I am not quite sure how to approach a review of this album. It is outside my normal realm of metal, therefore stripping me of my frame of reference. Still, it is an album that should not be ignored, as there is a beauty to the composition. It has a feel of The Cure, with a touch of U2, a pop album that just really works.

Despite the obvious connections to The Cure or Bauhaus, Night Kills the Day stands apart. The five piece have crafted a mature, and layered experience that has a certain New York feel. A wide breadth of experience in the city they call home, all compiled in a scant 35 minutes of music.

They open with "After Hours," a layered journey to gloominess, mined for a soothing effect.
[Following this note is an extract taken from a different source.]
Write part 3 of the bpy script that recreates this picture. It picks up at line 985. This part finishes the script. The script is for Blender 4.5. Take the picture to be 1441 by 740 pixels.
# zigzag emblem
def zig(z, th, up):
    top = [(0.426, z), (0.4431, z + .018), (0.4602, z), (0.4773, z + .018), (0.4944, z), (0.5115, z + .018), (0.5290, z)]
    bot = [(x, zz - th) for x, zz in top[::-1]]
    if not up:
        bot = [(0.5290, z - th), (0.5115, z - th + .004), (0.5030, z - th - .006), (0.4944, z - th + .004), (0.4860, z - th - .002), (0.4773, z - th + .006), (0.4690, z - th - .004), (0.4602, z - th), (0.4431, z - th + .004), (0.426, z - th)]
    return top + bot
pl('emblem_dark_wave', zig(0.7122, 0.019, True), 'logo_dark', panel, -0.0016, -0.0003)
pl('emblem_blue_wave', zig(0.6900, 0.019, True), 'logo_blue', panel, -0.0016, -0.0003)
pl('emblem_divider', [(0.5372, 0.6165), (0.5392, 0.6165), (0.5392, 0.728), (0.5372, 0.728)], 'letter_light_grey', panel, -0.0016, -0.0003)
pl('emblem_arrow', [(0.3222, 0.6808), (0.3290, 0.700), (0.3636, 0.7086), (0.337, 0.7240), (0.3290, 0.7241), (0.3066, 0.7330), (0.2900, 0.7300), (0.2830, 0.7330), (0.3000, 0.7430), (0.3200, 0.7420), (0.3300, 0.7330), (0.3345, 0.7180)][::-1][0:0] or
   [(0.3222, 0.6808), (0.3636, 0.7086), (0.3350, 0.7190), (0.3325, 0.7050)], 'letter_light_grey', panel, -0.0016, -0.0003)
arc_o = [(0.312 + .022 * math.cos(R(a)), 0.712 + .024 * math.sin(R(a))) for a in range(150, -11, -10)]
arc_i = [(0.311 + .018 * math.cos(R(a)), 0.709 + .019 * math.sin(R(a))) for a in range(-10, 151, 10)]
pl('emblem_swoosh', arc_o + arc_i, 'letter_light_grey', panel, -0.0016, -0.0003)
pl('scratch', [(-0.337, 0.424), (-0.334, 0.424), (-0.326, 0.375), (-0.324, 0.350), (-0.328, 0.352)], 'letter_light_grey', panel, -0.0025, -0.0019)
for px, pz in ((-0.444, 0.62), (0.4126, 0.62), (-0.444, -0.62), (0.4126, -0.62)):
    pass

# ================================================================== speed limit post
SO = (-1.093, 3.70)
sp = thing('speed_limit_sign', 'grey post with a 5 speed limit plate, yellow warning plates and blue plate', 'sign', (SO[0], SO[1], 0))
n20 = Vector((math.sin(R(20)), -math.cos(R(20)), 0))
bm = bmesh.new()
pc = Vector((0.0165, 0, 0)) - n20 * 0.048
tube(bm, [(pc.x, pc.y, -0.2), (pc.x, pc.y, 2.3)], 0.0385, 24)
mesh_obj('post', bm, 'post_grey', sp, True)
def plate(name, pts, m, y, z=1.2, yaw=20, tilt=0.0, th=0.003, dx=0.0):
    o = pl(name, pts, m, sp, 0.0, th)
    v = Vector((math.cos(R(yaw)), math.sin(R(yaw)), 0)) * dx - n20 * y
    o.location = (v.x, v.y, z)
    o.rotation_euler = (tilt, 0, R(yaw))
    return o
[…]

It is followed by the Cult-esque "Rainbows in NYC," a catchy pop song that will catch in your head as it grooves along. That leads into the first single, "Dive," a rocker that is surrounded by different aura than the first two, yet stands as a lead single, giving an idea of the spectrum that Night Kills the Day covers.

This is a band that brings something to the table, a unique vision that calls upon a variety of influences that are filtered through their mind and reconstructed into this gloom rock with some pop sensibilities. It is quite a good album.

The Study of Man... will haunt you even after you hit stop and move onto something else. The four piece have exhibited skill at layering sound and giving depth to the music as it insidiously digs in and takes up residence in your head. It is catchy, moody, melodic, and just overall engaging. From the atmospherics from guitarist Izzy Lugo, to the smooth rhythm section of bassist Timoty Falzone and drummer Roger Benton, to the haunting voice of Luke Brian, Night Kills the Day is not a band that you will soon forget.

Bottomline. Looking to expand your sonic experience? Take the journey laid out on The Study of Man ... It is an easy to listen to excursion into pop and gloom that will leave you thirsting for more.



Anonymous said...

I also thought that these guys have brought a great debut to the table. It is too bad the similarities to Interpol, She Wants Revenge and Editors are in place, otherwise the landscape would be wide open for Night Kills The Day.